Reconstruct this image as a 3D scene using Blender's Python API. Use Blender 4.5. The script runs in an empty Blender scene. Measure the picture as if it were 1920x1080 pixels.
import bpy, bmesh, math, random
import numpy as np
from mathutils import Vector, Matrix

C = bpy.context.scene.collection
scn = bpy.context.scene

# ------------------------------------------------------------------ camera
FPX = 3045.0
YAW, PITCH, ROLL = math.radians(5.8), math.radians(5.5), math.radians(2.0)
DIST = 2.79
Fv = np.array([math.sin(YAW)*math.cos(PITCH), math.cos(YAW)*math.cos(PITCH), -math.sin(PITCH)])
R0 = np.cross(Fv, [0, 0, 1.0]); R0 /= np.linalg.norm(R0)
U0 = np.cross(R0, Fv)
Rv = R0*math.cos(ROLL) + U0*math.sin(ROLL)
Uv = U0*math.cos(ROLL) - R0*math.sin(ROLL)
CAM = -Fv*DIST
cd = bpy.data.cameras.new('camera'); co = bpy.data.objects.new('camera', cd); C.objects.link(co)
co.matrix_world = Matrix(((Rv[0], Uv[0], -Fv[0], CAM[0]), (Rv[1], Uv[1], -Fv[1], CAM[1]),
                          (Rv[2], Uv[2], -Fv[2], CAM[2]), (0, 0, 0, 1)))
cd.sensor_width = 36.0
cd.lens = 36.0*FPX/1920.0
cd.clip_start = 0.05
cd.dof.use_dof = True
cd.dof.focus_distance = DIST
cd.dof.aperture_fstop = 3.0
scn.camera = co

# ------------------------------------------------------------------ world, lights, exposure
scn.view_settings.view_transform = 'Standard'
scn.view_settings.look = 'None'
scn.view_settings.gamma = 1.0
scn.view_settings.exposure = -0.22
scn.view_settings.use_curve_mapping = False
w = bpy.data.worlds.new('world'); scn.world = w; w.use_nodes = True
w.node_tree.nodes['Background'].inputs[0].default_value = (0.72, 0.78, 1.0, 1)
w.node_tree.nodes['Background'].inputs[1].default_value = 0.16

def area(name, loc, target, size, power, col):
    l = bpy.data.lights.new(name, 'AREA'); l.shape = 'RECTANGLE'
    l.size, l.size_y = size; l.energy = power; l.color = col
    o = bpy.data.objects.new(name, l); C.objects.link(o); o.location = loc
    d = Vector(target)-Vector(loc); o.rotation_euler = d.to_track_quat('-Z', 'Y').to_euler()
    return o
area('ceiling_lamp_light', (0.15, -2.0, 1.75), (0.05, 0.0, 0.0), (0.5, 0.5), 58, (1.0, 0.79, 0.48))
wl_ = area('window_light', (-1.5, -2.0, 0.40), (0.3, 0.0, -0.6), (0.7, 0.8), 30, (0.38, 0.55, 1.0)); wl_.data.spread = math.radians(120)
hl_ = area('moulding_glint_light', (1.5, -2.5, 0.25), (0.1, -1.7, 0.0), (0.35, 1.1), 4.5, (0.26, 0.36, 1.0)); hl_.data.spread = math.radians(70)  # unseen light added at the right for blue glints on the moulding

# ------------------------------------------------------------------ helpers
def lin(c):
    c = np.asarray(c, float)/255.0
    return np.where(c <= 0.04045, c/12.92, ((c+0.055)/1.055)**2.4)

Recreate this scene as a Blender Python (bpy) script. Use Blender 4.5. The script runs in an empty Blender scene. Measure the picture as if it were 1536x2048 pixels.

Given exercise:
Exactly as shown above, return every record.

Problem solution:
Reconstruct this image as a 3D scene using Blender's Python API. Use Blender 4.5. The script runs in an empty Blender scene. Measure the picture as if it were 1920x1080 pixels.
import bpy, bmesh, math, random
import numpy as np
from mathutils import Vector, Matrix

C = bpy.context.scene.collection
scn = bpy.context.scene

# ------------------------------------------------------------------ camera
FPX = 3045.0
YAW, PITCH, ROLL = math.radians(5.8), math.radians(5.5), math.radians(2.0)
DIST = 2.79
Fv = np.array([math.sin(YAW)*math.cos(PITCH), math.cos(YAW)*math.cos(PITCH), -math.sin(PITCH)])
R0 = np.cross(Fv, [0, 0, 1.0]); R0 /= np.linalg.norm(R0)
U0 = np.cross(R0, Fv)
Rv = R0*math.cos(ROLL) + U0*math.sin(ROLL)
Uv = U0*math.cos(ROLL) - R0*math.sin(ROLL)
CAM = -Fv*DIST
cd = bpy.data.cameras.new('camera'); co = bpy.data.objects.new('camera', cd); C.objects.link(co)
co.matrix_world = Matrix(((Rv[0], Uv[0], -Fv[0], CAM[0]), (Rv[1], Uv[1], -Fv[1], CAM[1]),
                          (Rv[2], Uv[2], -Fv[2], CAM[2]), (0, 0, 0, 1)))
cd.sensor_width = 36.0
cd.lens = 36.0*FPX/1920.0
cd.clip_start = 0.05
cd.dof.use_dof = True
cd.dof.focus_distance = DIST
cd.dof.aperture_fstop = 3.0
scn.camera = co

# ------------------------------------------------------------------ world, lights, exposure
scn.view_settings.view_transform = 'Standard'
scn.view_settings.look = 'None'
scn.view_settings.gamma = 1.0
scn.view_settings.exposure = -0.22
scn.view_settings.use_curve_mapping = False
w = bpy.data.worlds.new('world'); scn.world = w; w.use_nodes = True
w.node_tree.nodes['Background'].inputs[0].default_value = (0.72, 0.78, 1.0, 1)
w.node_tree.nodes['Background'].inputs[1].default_value = 0.16

def area(name, loc, target, size, power, col):
    l = bpy.data.lights.new(name, 'AREA'); l.shape = 'RECTANGLE'
    l.size, l.size_y = size; l.energy = power; l.color = col
    o = bpy.data.objects.new(name, l); C.objects.link(o); o.location = loc
    d = Vector(target)-Vector(loc); o.rotation_euler = d.to_track_quat('-Z', 'Y').to_euler()
    return o
area('ceiling_lamp_light', (0.15, -2.0, 1.75), (0.05, 0.0, 0.0), (0.5, 0.5), 58, (1.0, 0.79, 0.48))
wl_ = area('window_light', (-1.5, -2.0, 0.40), (0.3, 0.0, -0.6), (0.7, 0.8), 30, (0.38, 0.55, 1.0)); wl_.data.spread = math.radians(120)
hl_ = area('moulding_glint_light', (1.5, -2.5, 0.25), (0.1, -1.7, 0.0), (0.35, 1.1), 4.5, (0.26, 0.36, 1.0)); hl_.data.spread = math.radians(70)  # unseen light added at the right for blue glints on the moulding

# ------------------------------------------------------------------ helpers
def lin(c):
    c = np.asarray(c, float)/255.0
    return np.where(c <= 0.04045, c/12.92, ((c+0.055)/1.055)**2.4)

Recreate this scene as a Blender Python (bpy) script. Use Blender 4.5. The script runs in an empty Blender scene. Measure the picture as if it were 1536x2048 pixels.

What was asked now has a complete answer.